The request: Copy out, with no alterations, the lines below running from the one containing "Recreate this scene as a Blender Python (bpy) script. Use" to the one containing "w.node_tree.nodes['Background'].inputs[1].default_value = 0.006", inclusive at each end; pictures are omitted.
--- start Available data ---
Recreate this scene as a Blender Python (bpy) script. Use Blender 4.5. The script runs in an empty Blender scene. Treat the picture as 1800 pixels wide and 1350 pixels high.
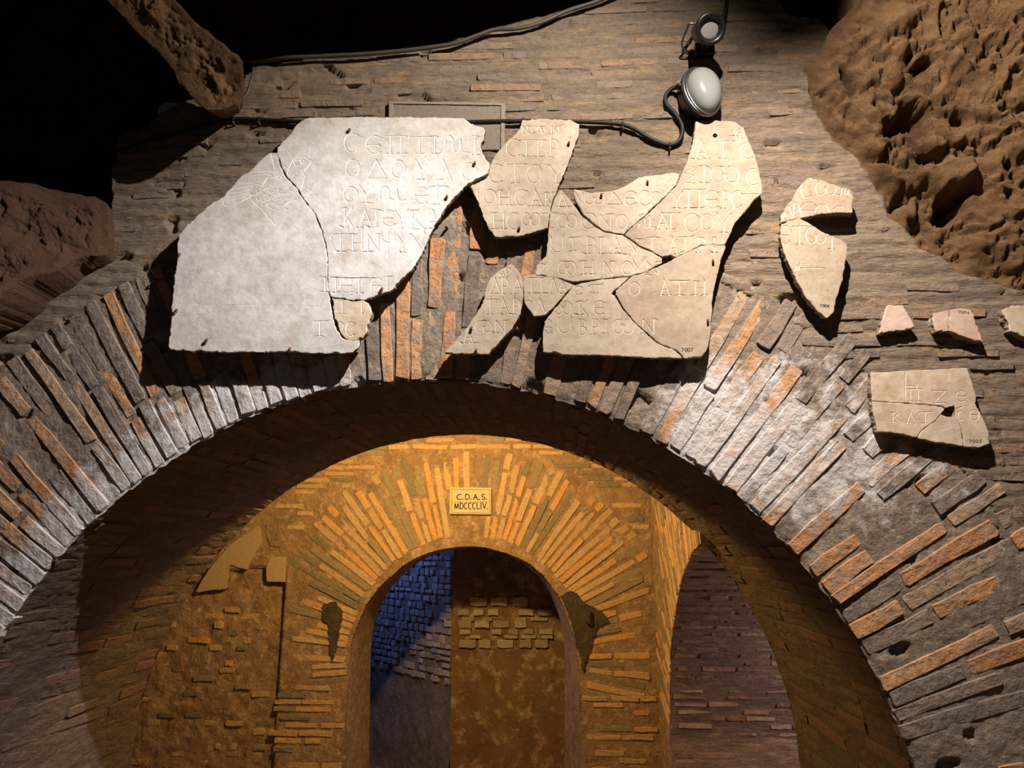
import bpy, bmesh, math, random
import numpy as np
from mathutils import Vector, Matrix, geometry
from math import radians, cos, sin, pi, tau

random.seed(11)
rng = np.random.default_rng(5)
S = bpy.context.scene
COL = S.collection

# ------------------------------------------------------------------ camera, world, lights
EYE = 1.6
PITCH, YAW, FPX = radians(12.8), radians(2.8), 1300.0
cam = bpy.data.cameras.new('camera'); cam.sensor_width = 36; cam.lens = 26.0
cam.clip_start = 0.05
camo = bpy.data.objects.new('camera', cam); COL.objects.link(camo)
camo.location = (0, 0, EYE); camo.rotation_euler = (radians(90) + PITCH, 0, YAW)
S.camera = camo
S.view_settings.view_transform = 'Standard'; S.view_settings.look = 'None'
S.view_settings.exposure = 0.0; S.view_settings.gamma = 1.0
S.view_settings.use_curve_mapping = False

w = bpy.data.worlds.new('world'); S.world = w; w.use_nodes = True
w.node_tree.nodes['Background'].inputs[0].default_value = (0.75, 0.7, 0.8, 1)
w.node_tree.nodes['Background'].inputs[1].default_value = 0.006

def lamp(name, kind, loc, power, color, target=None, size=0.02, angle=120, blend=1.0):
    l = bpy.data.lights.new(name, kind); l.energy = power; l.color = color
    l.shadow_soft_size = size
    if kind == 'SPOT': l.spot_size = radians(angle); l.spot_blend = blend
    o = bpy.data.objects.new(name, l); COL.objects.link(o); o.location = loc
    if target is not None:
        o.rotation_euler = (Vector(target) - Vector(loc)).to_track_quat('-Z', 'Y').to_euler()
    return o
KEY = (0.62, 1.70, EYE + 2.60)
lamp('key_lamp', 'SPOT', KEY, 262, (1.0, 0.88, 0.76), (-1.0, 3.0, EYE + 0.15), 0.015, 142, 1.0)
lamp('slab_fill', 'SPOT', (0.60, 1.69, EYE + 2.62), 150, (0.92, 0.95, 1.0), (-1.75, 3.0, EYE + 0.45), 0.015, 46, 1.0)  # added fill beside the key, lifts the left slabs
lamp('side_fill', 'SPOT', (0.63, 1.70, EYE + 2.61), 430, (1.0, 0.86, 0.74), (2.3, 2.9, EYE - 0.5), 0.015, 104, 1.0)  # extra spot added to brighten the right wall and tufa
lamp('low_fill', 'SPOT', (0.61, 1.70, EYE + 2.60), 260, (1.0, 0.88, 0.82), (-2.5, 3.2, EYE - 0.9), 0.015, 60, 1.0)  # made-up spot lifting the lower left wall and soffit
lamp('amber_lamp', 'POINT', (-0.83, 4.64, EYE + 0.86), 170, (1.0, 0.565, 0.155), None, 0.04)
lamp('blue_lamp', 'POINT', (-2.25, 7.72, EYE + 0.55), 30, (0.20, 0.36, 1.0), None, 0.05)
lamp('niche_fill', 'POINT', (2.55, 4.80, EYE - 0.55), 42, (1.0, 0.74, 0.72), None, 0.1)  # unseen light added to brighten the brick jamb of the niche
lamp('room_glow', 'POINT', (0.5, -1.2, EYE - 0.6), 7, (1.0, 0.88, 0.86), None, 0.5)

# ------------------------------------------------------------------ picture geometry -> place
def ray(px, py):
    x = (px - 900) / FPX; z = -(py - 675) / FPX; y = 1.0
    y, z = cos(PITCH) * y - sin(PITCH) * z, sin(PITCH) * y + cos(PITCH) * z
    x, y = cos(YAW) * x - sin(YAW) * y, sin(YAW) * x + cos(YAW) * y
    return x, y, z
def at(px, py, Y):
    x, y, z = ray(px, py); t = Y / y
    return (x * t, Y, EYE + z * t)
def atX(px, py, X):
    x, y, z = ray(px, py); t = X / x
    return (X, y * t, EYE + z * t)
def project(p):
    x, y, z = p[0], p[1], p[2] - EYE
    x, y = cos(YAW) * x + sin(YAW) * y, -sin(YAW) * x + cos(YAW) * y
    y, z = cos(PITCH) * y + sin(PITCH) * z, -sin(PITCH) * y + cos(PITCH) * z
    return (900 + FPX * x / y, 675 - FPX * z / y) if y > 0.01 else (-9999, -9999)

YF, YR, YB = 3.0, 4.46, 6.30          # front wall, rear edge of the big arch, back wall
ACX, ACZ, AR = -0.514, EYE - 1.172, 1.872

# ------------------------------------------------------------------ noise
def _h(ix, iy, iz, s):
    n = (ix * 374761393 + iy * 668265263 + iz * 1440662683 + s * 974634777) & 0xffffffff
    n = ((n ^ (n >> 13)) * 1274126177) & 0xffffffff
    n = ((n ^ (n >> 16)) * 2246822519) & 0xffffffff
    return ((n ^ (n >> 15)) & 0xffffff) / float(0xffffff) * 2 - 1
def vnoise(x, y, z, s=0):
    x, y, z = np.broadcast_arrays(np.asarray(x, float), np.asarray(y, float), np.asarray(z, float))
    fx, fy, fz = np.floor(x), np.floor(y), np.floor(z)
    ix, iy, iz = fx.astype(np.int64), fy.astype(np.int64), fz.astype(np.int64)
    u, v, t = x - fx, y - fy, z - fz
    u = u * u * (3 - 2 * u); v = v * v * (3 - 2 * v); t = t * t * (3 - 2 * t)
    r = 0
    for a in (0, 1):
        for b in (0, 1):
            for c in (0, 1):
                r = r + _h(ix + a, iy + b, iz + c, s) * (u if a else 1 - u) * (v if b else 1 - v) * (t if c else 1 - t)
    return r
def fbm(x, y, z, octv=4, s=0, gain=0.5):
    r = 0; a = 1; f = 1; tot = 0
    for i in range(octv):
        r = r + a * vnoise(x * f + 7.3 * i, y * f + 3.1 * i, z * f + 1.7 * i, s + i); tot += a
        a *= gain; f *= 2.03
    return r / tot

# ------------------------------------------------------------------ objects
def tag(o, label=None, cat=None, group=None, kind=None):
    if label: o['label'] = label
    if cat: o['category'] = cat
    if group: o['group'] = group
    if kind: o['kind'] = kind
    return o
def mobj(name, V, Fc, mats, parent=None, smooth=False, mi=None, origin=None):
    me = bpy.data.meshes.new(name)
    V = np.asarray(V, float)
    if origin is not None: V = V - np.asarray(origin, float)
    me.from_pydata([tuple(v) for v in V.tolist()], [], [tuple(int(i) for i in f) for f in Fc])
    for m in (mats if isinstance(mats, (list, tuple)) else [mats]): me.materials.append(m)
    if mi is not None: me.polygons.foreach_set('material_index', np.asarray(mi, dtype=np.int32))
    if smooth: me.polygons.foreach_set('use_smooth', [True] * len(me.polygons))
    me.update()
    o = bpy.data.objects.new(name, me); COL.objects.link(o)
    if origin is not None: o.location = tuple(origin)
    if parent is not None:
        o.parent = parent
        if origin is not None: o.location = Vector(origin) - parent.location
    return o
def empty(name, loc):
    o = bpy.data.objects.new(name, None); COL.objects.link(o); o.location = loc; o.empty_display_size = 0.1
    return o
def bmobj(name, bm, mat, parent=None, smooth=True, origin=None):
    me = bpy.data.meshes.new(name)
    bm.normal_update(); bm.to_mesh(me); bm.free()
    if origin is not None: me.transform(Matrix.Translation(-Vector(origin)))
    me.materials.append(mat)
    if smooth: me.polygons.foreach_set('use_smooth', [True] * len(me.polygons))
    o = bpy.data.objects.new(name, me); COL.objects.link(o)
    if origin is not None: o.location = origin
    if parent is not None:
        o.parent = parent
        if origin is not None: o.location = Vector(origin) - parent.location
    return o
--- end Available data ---
--- start Available data ---
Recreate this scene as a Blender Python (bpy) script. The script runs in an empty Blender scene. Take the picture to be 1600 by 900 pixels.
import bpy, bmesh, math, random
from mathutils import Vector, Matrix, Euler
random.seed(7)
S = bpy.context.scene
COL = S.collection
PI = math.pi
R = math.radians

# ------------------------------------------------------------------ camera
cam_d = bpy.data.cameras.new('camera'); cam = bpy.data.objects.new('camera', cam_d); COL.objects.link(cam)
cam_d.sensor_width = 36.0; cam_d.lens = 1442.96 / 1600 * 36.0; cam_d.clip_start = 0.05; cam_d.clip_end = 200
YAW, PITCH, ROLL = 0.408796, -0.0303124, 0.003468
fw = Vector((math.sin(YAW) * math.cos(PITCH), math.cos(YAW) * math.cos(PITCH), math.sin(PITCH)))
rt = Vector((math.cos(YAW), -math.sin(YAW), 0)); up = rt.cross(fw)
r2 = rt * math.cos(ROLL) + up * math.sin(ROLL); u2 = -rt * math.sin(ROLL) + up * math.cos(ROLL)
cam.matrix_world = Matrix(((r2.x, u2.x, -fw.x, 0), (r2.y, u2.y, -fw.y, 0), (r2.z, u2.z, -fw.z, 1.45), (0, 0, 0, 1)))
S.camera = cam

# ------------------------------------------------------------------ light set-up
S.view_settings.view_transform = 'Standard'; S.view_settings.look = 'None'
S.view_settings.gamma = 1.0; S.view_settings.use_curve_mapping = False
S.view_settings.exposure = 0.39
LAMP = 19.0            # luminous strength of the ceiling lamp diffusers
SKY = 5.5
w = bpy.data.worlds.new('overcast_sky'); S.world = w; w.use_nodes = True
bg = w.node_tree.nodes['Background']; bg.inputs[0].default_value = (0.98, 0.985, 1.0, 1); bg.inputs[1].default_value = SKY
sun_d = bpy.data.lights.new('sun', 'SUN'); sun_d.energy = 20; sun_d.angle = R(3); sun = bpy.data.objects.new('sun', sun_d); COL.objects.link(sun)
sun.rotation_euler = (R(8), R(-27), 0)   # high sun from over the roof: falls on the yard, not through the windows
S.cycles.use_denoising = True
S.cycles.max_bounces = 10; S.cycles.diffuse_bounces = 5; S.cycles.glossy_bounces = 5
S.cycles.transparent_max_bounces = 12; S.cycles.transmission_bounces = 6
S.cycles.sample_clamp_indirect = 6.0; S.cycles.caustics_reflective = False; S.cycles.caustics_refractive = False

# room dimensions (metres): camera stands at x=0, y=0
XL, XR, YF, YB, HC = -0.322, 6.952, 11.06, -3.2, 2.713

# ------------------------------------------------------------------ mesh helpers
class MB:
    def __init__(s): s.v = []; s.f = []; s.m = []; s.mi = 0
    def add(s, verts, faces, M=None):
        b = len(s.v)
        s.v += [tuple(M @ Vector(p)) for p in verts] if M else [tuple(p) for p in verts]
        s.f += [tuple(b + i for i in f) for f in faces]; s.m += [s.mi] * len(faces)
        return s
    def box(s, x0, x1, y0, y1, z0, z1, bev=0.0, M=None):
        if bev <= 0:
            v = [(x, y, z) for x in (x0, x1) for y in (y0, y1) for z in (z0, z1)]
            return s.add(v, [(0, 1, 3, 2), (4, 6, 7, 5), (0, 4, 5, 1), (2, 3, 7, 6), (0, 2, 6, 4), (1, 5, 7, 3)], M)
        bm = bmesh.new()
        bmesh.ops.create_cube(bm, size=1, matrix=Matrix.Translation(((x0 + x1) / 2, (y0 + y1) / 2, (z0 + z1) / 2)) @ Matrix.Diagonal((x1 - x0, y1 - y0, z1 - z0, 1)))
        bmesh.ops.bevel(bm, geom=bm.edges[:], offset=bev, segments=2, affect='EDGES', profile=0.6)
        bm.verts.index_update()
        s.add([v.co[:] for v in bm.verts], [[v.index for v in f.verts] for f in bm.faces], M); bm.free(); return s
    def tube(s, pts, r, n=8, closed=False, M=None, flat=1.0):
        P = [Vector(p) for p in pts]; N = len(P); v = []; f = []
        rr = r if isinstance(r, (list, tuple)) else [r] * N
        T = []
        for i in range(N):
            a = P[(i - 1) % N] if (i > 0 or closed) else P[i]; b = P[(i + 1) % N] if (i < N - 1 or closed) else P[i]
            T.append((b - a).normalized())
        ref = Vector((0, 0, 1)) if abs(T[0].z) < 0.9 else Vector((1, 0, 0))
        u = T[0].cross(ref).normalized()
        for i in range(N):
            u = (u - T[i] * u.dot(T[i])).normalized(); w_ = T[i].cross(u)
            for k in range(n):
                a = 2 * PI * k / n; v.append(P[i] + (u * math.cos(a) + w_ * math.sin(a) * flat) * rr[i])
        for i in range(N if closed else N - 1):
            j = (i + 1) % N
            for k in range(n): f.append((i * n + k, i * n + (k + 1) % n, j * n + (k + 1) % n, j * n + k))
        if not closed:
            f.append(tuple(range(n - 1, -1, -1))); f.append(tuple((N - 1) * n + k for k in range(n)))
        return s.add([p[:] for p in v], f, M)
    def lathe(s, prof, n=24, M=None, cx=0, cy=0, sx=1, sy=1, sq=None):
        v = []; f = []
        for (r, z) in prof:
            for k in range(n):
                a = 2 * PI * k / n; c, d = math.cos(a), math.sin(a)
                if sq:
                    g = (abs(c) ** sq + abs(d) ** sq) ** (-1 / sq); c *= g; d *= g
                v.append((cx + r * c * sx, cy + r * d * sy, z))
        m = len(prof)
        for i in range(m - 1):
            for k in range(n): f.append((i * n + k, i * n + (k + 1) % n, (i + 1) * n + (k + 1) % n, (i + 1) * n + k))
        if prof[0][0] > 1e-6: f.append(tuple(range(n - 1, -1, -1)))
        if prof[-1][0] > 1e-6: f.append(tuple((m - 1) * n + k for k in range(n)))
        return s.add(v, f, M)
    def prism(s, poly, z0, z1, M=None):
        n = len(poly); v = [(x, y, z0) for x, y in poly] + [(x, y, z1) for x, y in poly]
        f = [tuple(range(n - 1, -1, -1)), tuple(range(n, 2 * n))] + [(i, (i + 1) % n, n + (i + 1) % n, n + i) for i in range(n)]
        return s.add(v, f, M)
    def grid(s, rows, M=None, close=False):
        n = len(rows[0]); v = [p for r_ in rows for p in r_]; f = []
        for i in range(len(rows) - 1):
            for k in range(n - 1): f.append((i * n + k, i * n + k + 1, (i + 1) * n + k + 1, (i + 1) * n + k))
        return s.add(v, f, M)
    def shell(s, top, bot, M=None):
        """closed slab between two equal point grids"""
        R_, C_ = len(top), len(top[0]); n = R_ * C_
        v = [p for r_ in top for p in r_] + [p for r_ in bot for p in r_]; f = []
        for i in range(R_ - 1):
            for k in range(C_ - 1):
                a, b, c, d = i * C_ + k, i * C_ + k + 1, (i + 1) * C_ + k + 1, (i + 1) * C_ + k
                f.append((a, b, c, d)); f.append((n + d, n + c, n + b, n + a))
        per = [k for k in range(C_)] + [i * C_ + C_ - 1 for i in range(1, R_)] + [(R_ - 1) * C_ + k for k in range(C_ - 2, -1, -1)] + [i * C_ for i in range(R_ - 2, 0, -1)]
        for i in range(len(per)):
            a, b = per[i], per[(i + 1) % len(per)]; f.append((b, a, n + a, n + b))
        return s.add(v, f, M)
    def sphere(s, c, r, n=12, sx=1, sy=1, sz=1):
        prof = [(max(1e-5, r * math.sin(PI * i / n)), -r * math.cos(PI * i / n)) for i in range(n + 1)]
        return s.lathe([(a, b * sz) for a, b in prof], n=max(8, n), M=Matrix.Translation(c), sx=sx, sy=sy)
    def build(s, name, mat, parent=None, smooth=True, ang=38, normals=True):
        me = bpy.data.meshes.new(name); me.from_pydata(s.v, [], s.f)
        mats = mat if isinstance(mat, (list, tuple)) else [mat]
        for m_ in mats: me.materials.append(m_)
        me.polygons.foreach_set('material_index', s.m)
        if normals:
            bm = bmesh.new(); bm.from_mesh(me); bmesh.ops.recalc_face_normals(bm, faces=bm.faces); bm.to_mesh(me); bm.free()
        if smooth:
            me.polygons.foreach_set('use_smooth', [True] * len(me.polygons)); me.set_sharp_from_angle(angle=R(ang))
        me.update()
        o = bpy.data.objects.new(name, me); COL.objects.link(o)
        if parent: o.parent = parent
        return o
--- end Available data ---
--- start Available data ---
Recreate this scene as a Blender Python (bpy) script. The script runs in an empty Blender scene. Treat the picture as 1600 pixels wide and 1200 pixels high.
--- end Available data ---
Reply to the exercise:
Recreate this scene as a Blender Python (bpy) script. Use Blender 4.5. The script runs in an empty Blender scene. Treat the picture as 1800 pixels wide and 1350 pixels high.
import bpy, bmesh, math, random
import numpy as np
from mathutils import Vector, Matrix, geometry
from math import radians, cos, sin, pi, tau

random.seed(11)
rng = np.random.default_rng(5)
S = bpy.context.scene
COL = S.collection

# ------------------------------------------------------------------ camera, world, lights
EYE = 1.6
PITCH, YAW, FPX = radians(12.8), radians(2.8), 1300.0
cam = bpy.data.cameras.new('camera'); cam.sensor_width = 36; cam.lens = 26.0
cam.clip_start = 0.05
camo = bpy.data.objects.new('camera', cam); COL.objects.link(camo)
camo.location = (0, 0, EYE); camo.rotation_euler = (radians(90) + PITCH, 0, YAW)
S.camera = camo
S.view_settings.view_transform = 'Standard'; S.view_settings.look = 'None'
S.view_settings.exposure = 0.0; S.view_settings.gamma = 1.0
S.view_settings.use_curve_mapping = False

w = bpy.data.worlds.new('world'); S.world = w; w.use_nodes = True
w.node_tree.nodes['Background'].inputs[0].default_value = (0.75, 0.7, 0.8, 1)
w.node_tree.nodes['Background'].inputs[1].default_value = 0.006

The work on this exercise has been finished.